How to Use the Marine Salinity Calculator

Pick the conversion direction, then enter either a specific gravity (around 1.020–1.030) or a salinity in ppt (around 30–40). Optionally enter the sample temperature in °C if you know it; the calculator uses 25°C by default.

Reef and marine tanks generally sit at 34–36 ppt (SG ≈ 1.025–1.026). The calculator flags readings inside that band as reef-suitable. Outside the band may still be fine for fish-only systems but is risky for corals and invertebrates.

Refractometers with Automatic Temperature Compensation (ATC) report readings as if measured at 25°C. If your hydrometer is uncalibrated for temperature, compare its value against the ATC-corrected reading above and adjust by slowly changing the mix rather than the water.

Frequently Asked Questions

What is the ideal salinity for reef tanks?

Natural seawater is 35 ppt (SG ≈ 1.025–1.026 at 25°C). Reef tanks target the 34–36 ppt band. Fish-only saltwater systems can run slightly lower (30–34 ppt) without harm to fish, but corals and most invertebrates need the full reef range.

Why does temperature affect specific gravity readings?

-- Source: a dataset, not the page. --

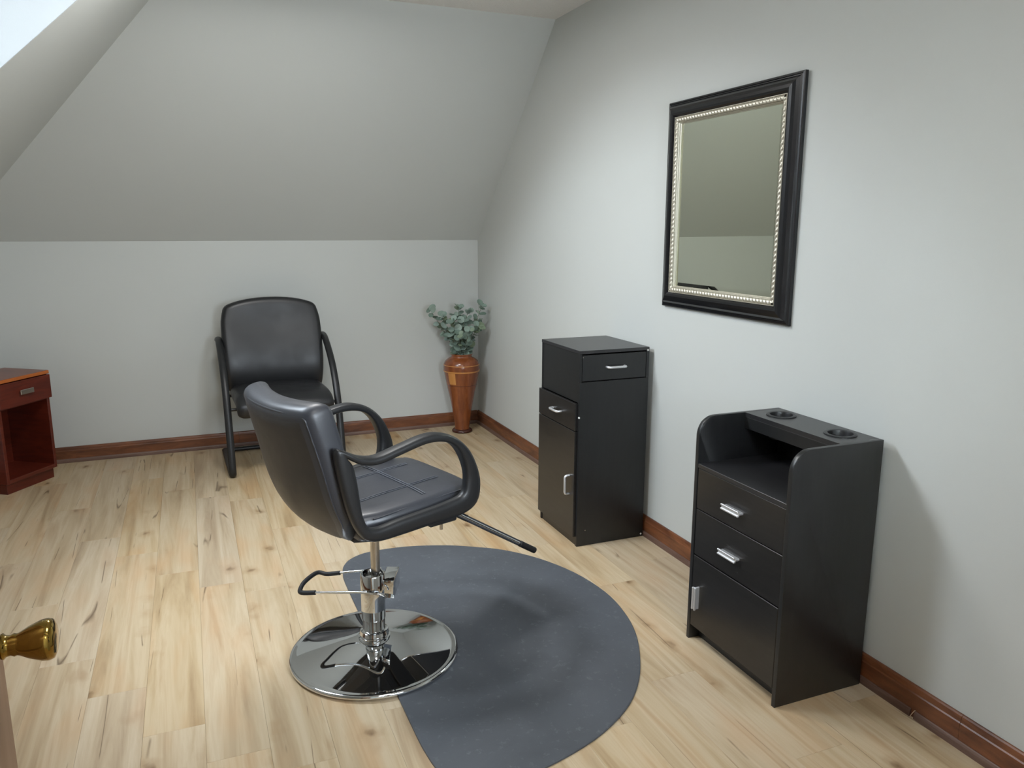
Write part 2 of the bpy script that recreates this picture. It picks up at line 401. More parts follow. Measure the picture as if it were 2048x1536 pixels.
# hallway behind the camera
bm = NB()
box(bm, XL-T, DX1+.16, YF-1.92, YF-1.8, -.1, 2.45); box(bm, XL-T, XL, YF-1.8, YF-T, -.1, 2.45); box(bm, DX1+.06, DX1+.16, YF-1.8, YF-T, -.1, 2.45)
struct('wall_hall', bm, WALL)
bm = NB(); box(bm, XL-T, DX1+.16, YF-1.92, YF-T, 2.45, 2.55); struct('ceiling_hall', bm, CEIL)
# door casing
bm = NB()
for x0, x1 in ((DX0-.07, DX0+.0), (DX1, DX1+.07)): box(bm, x0, x1, YF, YF+.015, 0, DH+.07, .003)
box(bm, DX0, DX1, YF, YF+.015, DH, DH+.07, .003)
struct('trim_1', bm, BASEW)
# baseboards
HB = .1045
def bb_profile(): # (offset from wall, z)
    return [(0,0),(.0,HB),(.006,HB),(.010,HB-.004),(.012,HB-.012),(.013,HB-.022),(.016,HB-.026),(.016,.0)]
def extr(bm, prof, p0, p1, nrm):
    p0, p1, nrm = Vector(p0), Vector(p1), Vector(nrm)
    a = [bm.verts.new(p0+nrm*o+Vector((0,0,z))) for o, z in prof]; b = [bm.verts.new(p1+nrm*o+Vector((0,0,z))) for o, z in prof]
    n = len(prof); bm.faces.new(a); bm.faces.new(b[::-1])
    for i in range(n): bm.faces.new((a[i], a[(i+1) % n], b[(i+1) % n], b[i]))
def shoe_prof(): return [(.0155,0),(.0155,.026),(.018,.0265),(.021,.024),(.0235,.018),(.0245,.01),(.0245,0)]
def baseboard(name, runs, shoes):
    bm = NB(); extr(bm, bb_profile(), *runs[0])
    o = struct(name, bm, BASEW)
    for r in runs[1:]:
        bm = NB(); extr(bm, bb_profile(), *r); obj('board', bm, BASEW, o)
    for s in shoes:
        bm = NB(); extr(bm, shoe_prof(), *s); obj('shoe_moulding', bm, SHOEW, o)
    return o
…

Water density changes with temperature. The same actual salinity gives a different SG at 20°C vs 25°C. Most refractometers and hydrometers are calibrated to 25°C — readings at other temperatures need correction. Refractometers with ATC (Automatic Temperature Compensation) handle this automatically.

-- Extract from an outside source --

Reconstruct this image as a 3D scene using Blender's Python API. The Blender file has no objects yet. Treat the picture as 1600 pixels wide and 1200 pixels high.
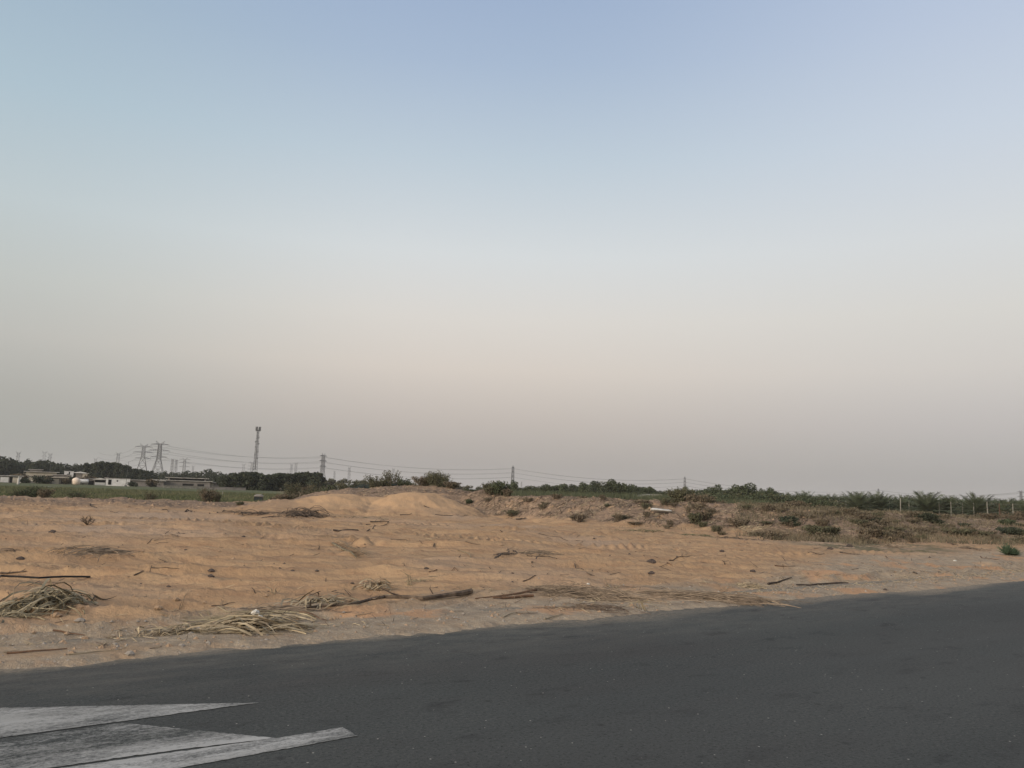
import bpy, math, random
import numpy as np
from mathutils import Vector, Matrix
R = math.radians
C = bpy.context.scene.collection
scn = bpy.context.scene

# ------------------------------------------------------------------ camera
CH = 1.9
F = 1232.0
PITCH, ROLL = R(7.77), R(1.93)
cam_d = bpy.data.cameras.new("camera"); cam = bpy.data.objects.new("camera", cam_d); C.objects.link(cam)
cam_d.sensor_width = 36; cam_d.lens = 36 * F / 1600
cam_d.clip_start = 0.1; cam_d.clip_end = 30000
cam_m = Matrix.Rotation(R(90) + PITCH, 3, 'X') @ Matrix.Rotation(ROLL, 3, 'Z')
cam.matrix_world = Matrix.Translation((0, 0, CH)) @ cam_m.to_4x4()
scn.camera = cam

# ------------------------------------------------------------------ light
scn.view_settings.view_transform = 'Standard'; scn.view_settings.look = 'None'
scn.view_settings.gamma = 1; scn.view_settings.exposure = 0; scn.view_settings.use_curve_mapping = False
scn.cycles.use_denoising = True
scn.cycles.max_bounces = 5; scn.cycles.volume_bounces = 1
SUN_EL, SUN_AZ = R(13), R(-138)        # behind the camera, to its left (azimuth from +Y towards +X)
sd = Vector((math.sin(SUN_AZ) * math.cos(SUN_EL), math.cos(SUN_AZ) * math.cos(SUN_EL), math.sin(SUN_EL)))
sl = bpy.data.lights.new("sun", 'SUN'); sl.energy = 2.6; sl.angle = R(10); sl.color = (1, .86, .72)
so = bpy.data.objects.new("sun", sl); C.objects.link(so); so.rotation_euler = sd.to_track_quat('Z', 'Y').to_euler()

def lin(c):
    return tuple((v / 255 / 12.92 if v / 255 <= .04045 else ((v / 255 + .055) / 1.055) ** 2.4) for v in c)

world = bpy.data.worlds.new("World"); scn.world = world; world.use_nodes = True
nt = world.node_tree; nt.nodes.clear(); N = nt.nodes.new; L = nt.links.new
tc = N('ShaderNodeTexCoord'); sep = N('ShaderNodeSeparateXYZ'); L(tc.outputs['Generated'], sep.inputs[0])
def ramp(stops):
    r = N('ShaderNodeValToRGB'); e = r.color_ramp.elements
    while len(e) > 1: e.remove(e[-1])
    for i, (p, c) in enumerate(stops):
        el = e[0] if i == 0 else e.new(p)
        el.position = p; el.color = (*lin(c), 1)
    r.color_ramp.interpolation = 'LINEAR'
    L(sep.outputs['Z'], r.inputs[0]); return r
Z = [0, .03, .087, .151, .214, .292, .40, .498, .555, .75, 1]
SKY_L = [(154,156,151),(157,158,153),(169,168,162),(187,186,180),(191,195,191),(190,201,204),(173,193,205),(160,181,199),(155,176,200),(143,166,198),(134,157,192)]
SKY_C = [(158,153,150),(165,159,156),(190,180,173),(213,203,193),(218,213,206),(213,217,218),(189,203,214),(167,185,208),(158,177,204),(146,166,198),(134,157,192)]
SKY_R = [(156,155,156),(162,160,160),(186,180,178),(206,200,194),(213,210,204),(212,215,216),(199,209,221),(185,198,218),(176,191,215),(154,173,206),(136,158,194)]
rl, rc, rr = (ramp(list(zip(Z, s))) for s in (SKY_L, SKY_C, SKY_R))
azd = N('ShaderNodeMath'); azd.operation = 'ARCTAN2'; L(sep.outputs['X'], azd.inputs[0]); L(sep.outputs['Y'], azd.inputs[1])
def mapr(src, a, b, c=0, d=1):
    m = N('ShaderNodeMapRange'); m.interpolation_type = 'SMOOTHSTEP'
    L(src, m.inputs[0])
    for i, v in enumerate((a, b, c, d)): m.inputs[i + 1].default_value = v
    return m.outputs[0]
def mixc(f, a, b, t='MIX'):
    m = N('ShaderNodeMix'); m.data_type = 'RGBA'; m.blend_type = t
    if hasattr(f, 'node'): L(f, m.inputs[0])
    else: m.inputs[0].default_value = f
    for s, k in ((a, 6), (b, 7)):
        if hasattr(s, 'node'): L(s, m.inputs[k])
        else: m.inputs[k].default_value = s
    return m.outputs[2]
m1 = mixc(mapr(azd.outputs[0], -.66, -.10), rl.outputs[0], rc.outputs[0])
m2 = mixc(mapr(azd.outputs[0], .0, .62), m1, rr.outputs[0])
# towards the sunset behind the camera the sky is much brighter and warmer
dot = N('ShaderNodeVectorMath'); dot.operation = 'DOT_PRODUCT'; L(tc.outputs['Generated'], dot.inputs[0])
dot.inputs[1].default_value = (math.sin(SUN_AZ), math.cos(SUN_AZ), .25)
glow = mapr(dot.outputs['Value'], .0, 1.0)
m3 = mixc(glow, m2, (1.45, 1.27, 1.08, 1))
nis = N('ShaderNodeTexSky'); nis.sky_type = 'NISHITA'; nis.sun_disc = False
nis.sun_elevation = SUN_EL; nis.sun_rotation = SUN_AZ
ns = mixc(1.0, nis.outputs[0], (.006, .006, .006, 1), 'MULTIPLY')
m4 = mixc(1.0, m3, ns, 'ADD')
bg = N('ShaderNodeBackground'); bg.inputs[1].default_value = 1.0; L(m4, bg.inputs[0])
ow = N('ShaderNodeOutputWorld'); L(bg.outputs[0], ow.inputs[0])

# ------------------------------------------------------------------ pixel helpers (photo is 1600 x 1200)
def ray(px, py):
    return cam_m @ Vector(((px - 800) / F, (600 - py) / F, -1))
def atD(px, py, D):
    """point on the ray at horizontal distance D"""
    d = ray(px, py); k = D / math.hypot(d.x, d.y)
    return Vector((0, 0, CH)) + d * k
def tan_az(px, py=790):
    d = ray(px, py); return d.x / d.y

# ------------------------------------------------------------------ noise
_rs = np.random.RandomState(7)
_tab = _rs.rand(512, 512)
def vnoise(x, y):
    xi = np.floor(x).astype(np.int64); yi = np.floor(y).astype(np.int64)
    fx = x - xi; fy = y - yi
    fx = fx * fx * (3 - 2 * fx); fy = fy * fy * (3 - 2 * fy)
    a = _tab[xi & 511, yi & 511]; b = _tab[(xi + 1) & 511, yi & 511]
    c = _tab[xi & 511, (yi + 1) & 511]; d = _tab[(xi + 1) & 511, (yi + 1) & 511]
    return (a * (1 - fx) + b * fx) * (1 - fy) + (c * (1 - fx) + d * fx) * fy
def fbm(x, y, o=4, g=.5):
    s = 0; a = 1; n = 0
    for i in range(o):
        s = s + a * vnoise(x + 17.3 * i, y - 9.1 * i); n += a; a *= g
        x = x * 2.03; y = y * 2.03
    return s / n
def sm(x, a=0., b=1.):
    t = np.clip((x - a) / (b - a), 0, 1); return t * t * (3 - 2 * t)

# ------------------------------------------------------------------ road edge (fitted to the photo, on z = 0)
def plane0(px, py):
    d = ray(px, py); k = -CH / d.z; return Vector((d.x * k, d.y * k, 0))
_ep = [plane0(*p) for p in ((0, 1047), (300, 1022), (600, 997), (900, 968), (1200, 943), (1590, 908))]
_A = np.array([[p.x, p.y] for p in _ep]); _m = _A.mean(0)
_u, _s, _vt = np.linalg.svd(_A - _m); RD = _vt[0] * np.sign(_vt[0][0]); RN = np.array([-RD[1], RD[0]])   # RN points away from the camera
RC = _m
def road_d(x, y): return (x - RC[0]) * RN[0] + (y - RC[1]) * RN[1]
def road_s(x, y): return (x - RC[0]) * RD[0] + (y - RC[1]) * RD[1]

# ------------------------------------------------------------------ terrain
_toe = [(-900,805),(0,800),(380,800),(430,799),(500,803),(600,807),(720,808),(800,812),(870,819),(1000,829),(1100,835),(1200,842),(1340,852),(1460,846),(1600,852),(2300,880)]
_cr = [(-900,792,60,0),(0,785,56,0),(380,785,56,0),(432,785,56,0),(480,776,57,1),(540,766,58,1),(600,761,58,1),(650,759,58,1),(700,764,57,1),(740,769,55,1),(800,775,52,1),(900,779,49,1),
       (1000,784,47,1),(1100,789,46,1),(1200,794,45,1),(1280,799,45,1),(1340,803,46,1),(1420,806,52,1),(1500,810,58,1),(1600,815,60,1),(2300,850,60,1)]
T_t = np.array([tan_az(a, b) for a, b in _toe]); T_r = np.array([plane0(a, b).to_2d().length for a, b in _toe])
C_t = np.array([tan_az(a, b) for a, b, _, _ in _cr]); C_r = np.array([c * 1.14 for _, _, c, _ in _cr], float)
C_h = np.array([atD(a, b, c * 1.14).z if k else 0. for a, b, c, k in _cr])
B_t = np.array([tan_az(p) for p in (400, 800, 1100, 1200, 1340, 1600, 2300)]); B_h = np.array([0, .0, .15, .3, .5, .75, .9])
def _pt(px, py, D): p = atD(px, py, D); return p.x, p.y
LOBES = [(*_pt(527, 790, 59), 4.9, 6.2, 1.42), (*_pt(652, 790, 59), 5.2, 6.6, 1.74), (*_pt(588, 790, 60), 4.0, 5.6, 1.18), (*_pt(468, 790, 57.5), 3.6, 4.0, .78), (*_pt(845, 790, 49), 1.7, .9, .42), (*_pt(882, 790, 47.5), .9, .6, .36)]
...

Should I use a refractometer or hydrometer?

A refractometer is the standard tool — accurate to ±1 ppt and easy to recalibrate with distilled water. Swing-arm hydrometers are cheap but drift over time. Conductivity probes are most accurate of all but require regular calibration with known-salinity standards.

How do I correct salinity that is too high?

Top off with fresh RO/DI water (no salt mix). Let evaporation dilute the salt over several hours. Avoid huge sudden additions — drop salinity gradually, no more than 1 ppt per hour, especially with corals and invertebrates that are sensitive to osmotic shock.

Does salinity affect oxygen levels?

Yes — saltwater holds less dissolved oxygen than freshwater at the same temperature. A reef tank at 35 ppt and 26°C saturates around 6.7 mg/L vs about 8.1 mg/L in freshwater. This is one reason marine systems use stronger aeration and surface agitation than freshwater tanks.